── Data section ──
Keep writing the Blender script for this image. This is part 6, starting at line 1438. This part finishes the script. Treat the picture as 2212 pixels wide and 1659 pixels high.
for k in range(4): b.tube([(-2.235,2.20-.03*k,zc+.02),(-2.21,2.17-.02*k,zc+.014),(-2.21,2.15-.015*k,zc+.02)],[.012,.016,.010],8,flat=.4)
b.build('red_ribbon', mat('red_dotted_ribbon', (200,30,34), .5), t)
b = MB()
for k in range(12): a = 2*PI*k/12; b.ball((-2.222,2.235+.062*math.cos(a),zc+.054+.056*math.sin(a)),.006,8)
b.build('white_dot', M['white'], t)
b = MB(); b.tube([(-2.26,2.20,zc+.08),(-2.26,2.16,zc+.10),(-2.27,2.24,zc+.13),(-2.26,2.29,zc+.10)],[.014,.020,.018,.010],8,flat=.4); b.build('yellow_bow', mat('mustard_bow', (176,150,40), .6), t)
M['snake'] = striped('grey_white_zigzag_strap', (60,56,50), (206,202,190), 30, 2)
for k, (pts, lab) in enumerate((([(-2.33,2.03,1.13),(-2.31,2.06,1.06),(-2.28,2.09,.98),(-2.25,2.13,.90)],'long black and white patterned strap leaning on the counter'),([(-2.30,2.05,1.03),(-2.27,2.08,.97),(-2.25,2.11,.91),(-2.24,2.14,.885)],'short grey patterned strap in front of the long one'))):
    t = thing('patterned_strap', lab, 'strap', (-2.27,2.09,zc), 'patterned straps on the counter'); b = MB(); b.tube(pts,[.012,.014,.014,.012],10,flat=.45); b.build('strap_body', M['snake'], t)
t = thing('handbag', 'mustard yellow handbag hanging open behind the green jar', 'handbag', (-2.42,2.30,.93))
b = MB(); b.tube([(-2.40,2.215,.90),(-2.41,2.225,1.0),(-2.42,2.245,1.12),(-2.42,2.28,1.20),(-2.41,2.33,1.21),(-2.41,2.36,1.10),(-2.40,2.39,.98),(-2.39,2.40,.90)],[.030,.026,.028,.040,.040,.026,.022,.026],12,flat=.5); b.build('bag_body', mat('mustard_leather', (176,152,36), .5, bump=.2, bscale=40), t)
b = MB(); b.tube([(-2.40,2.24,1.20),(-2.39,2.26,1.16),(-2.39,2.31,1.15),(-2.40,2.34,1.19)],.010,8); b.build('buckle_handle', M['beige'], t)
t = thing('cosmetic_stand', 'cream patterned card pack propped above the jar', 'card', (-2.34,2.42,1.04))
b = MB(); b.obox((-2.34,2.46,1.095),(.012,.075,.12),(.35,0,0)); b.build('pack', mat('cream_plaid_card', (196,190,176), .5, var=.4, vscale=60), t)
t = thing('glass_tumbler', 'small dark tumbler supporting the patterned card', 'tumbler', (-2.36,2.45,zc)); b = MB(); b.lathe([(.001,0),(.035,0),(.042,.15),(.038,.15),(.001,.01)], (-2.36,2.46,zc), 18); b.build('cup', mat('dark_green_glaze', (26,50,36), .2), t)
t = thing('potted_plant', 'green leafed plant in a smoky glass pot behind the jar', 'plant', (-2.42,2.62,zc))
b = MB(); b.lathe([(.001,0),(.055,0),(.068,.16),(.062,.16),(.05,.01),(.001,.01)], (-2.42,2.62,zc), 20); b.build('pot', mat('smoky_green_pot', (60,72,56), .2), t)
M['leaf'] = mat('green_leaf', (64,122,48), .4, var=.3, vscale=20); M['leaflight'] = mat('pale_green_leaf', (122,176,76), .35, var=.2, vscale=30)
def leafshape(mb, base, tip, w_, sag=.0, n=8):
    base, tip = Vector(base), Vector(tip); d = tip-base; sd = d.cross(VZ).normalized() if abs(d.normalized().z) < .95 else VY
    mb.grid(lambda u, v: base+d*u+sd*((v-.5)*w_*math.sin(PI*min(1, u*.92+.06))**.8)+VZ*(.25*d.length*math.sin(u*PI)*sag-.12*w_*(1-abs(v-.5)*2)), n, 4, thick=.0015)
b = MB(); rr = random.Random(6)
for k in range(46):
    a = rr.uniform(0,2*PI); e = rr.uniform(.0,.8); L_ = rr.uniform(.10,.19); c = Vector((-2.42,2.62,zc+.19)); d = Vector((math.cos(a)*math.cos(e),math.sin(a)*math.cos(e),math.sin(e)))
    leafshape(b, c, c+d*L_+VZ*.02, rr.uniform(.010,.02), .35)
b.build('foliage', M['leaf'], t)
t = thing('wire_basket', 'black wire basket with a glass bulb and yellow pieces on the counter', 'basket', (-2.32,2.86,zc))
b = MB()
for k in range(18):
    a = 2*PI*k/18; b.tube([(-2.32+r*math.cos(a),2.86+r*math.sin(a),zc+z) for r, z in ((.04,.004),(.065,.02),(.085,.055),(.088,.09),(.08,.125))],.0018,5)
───
__Goal of the exercise__. Output the listing above word for word.

__Solution for this problem__.
Keep writing the Blender script for this image. This is part 6, starting at line 1438. This part finishes the script. Treat the picture as 2212 pixels wide and 1659 pixels high.
for k in range(4): b.tube([(-2.235,2.20-.03*k,zc+.02),(-2.21,2.17-.02*k,zc+.014),(-2.21,2.15-.015*k,zc+.02)],[.012,.016,.010],8,flat=.4)
b.build('red_ribbon', mat('red_dotted_ribbon', (200,30,34), .5), t)
b = MB()
for k in range(12): a = 2*PI*k/12; b.ball((-2.222,2.235+.062*math.cos(a),zc+.054+.056*math.sin(a)),.006,8)
b.build('white_dot', M['white'], t)
b = MB(); b.tube([(-2.26,2.20,zc+.08),(-2.26,2.16,zc+.10),(-2.27,2.24,zc+.13),(-2.26,2.29,zc+.10)],[.014,.020,.018,.010],8,flat=.4); b.build('yellow_bow', mat('mustard_bow', (176,150,40), .6), t)
M['snake'] = striped('grey_white_zigzag_strap', (60,56,50), (206,202,190), 30, 2)
for k, (pts, lab) in enumerate((([(-2.33,2.03,1.13),(-2.31,2.06,1.06),(-2.28,2.09,.98),(-2.25,2.13,.90)],'long black and white patterned strap leaning on the counter'),([(-2.30,2.05,1.03),(-2.27,2.08,.97),(-2.25,2.11,.91),(-2.24,2.14,.885)],'short grey patterned strap in front of the long one'))):
    t = thing('patterned_strap', lab, 'strap', (-2.27,2.09,zc), 'patterned straps on the counter'); b = MB(); b.tube(pts,[.012,.014,.014,.012],10,flat=.45); b.build('strap_body', M['snake'], t)
t = thing('handbag', 'mustard yellow handbag hanging open behind the green jar', 'handbag', (-2.42,2.30,.93))
b = MB(); b.tube([(-2.40,2.215,.90),(-2.41,2.225,1.0),(-2.42,2.245,1.12),(-2.42,2.28,1.20),(-2.41,2.33,1.21),(-2.41,2.36,1.10),(-2.40,2.39,.98),(-2.39,2.40,.90)],[.030,.026,.028,.040,.040,.026,.022,.026],12,flat=.5); b.build('bag_body', mat('mustard_leather', (176,152,36), .5, bump=.2, bscale=40), t)
b = MB(); b.tube([(-2.40,2.24,1.20),(-2.39,2.26,1.16),(-2.39,2.31,1.15),(-2.40,2.34,1.19)],.010,8); b.build('buckle_handle', M['beige'], t)
t = thing('cosmetic_stand', 'cream patterned card pack propped above the jar', 'card', (-2.34,2.42,1.04))
b = MB(); b.obox((-2.34,2.46,1.095),(.012,.075,.12),(.35,0,0)); b.build('pack', mat('cream_plaid_card', (196,190,176), .5, var=.4, vscale=60), t)
t = thing('glass_tumbler', 'small dark tumbler supporting the patterned card', 'tumbler', (-2.36,2.45,zc)); b = MB(); b.lathe([(.001,0),(.035,0),(.042,.15),(.038,.15),(.001,.01)], (-2.36,2.46,zc), 18); b.build('cup', mat('dark_green_glaze', (26,50,36), .2), t)
t = thing('potted_plant', 'green leafed plant in a smoky glass pot behind the jar', 'plant', (-2.42,2.62,zc))
b = MB(); b.lathe([(.001,0),(.055,0),(.068,.16),(.062,.16),(.05,.01),(.001,.01)], (-2.42,2.62,zc), 20); b.build('pot', mat('smoky_green_pot', (60,72,56), .2), t)
M['leaf'] = mat('green_leaf', (64,122,48), .4, var=.3, vscale=20); M['leaflight'] = mat('pale_green_leaf', (122,176,76), .35, var=.2, vscale=30)
def leafshape(mb, base, tip, w_, sag=.0, n=8):
    base, tip = Vector(base), Vector(tip); d = tip-base; sd = d.cross(VZ).normalized() if abs(d.normalized().z) < .95 else VY
    mb.grid(lambda u, v: base+d*u+sd*((v-.5)*w_*math.sin(PI*min(1, u*.92+.06))**.8)+VZ*(.25*d.length*math.sin(u*PI)*sag-.12*w_*(1-abs(v-.5)*2)), n, 4, thick=.0015)
b = MB(); rr = random.Random(6)
for k in range(46):
    a = rr.uniform(0,2*PI); e = rr.uniform(.0,.8); L_ = rr.uniform(.10,.19); c = Vector((-2.42,2.62,zc+.19)); d = Vector((math.cos(a)*math.cos(e),math.sin(a)*math.cos(e),math.sin(e)))
    leafshape(b, c, c+d*L_+VZ*.02, rr.uniform(.010,.02), .35)
b.build('foliage', M['leaf'], t)
t = thing('wire_basket', 'black wire basket with a glass bulb and yellow pieces on the counter', 'basket', (-2.32,2.86,zc))
b = MB()
for k in range(18):
    a = 2*PI*k/18; b.tube([(-2.32+r*math.cos(a),2.86+r*math.sin(a),zc+z) for r, z in ((.04,.004),(.065,.02),(.085,.055),(.088,.09),(.08,.125))],.0018,5)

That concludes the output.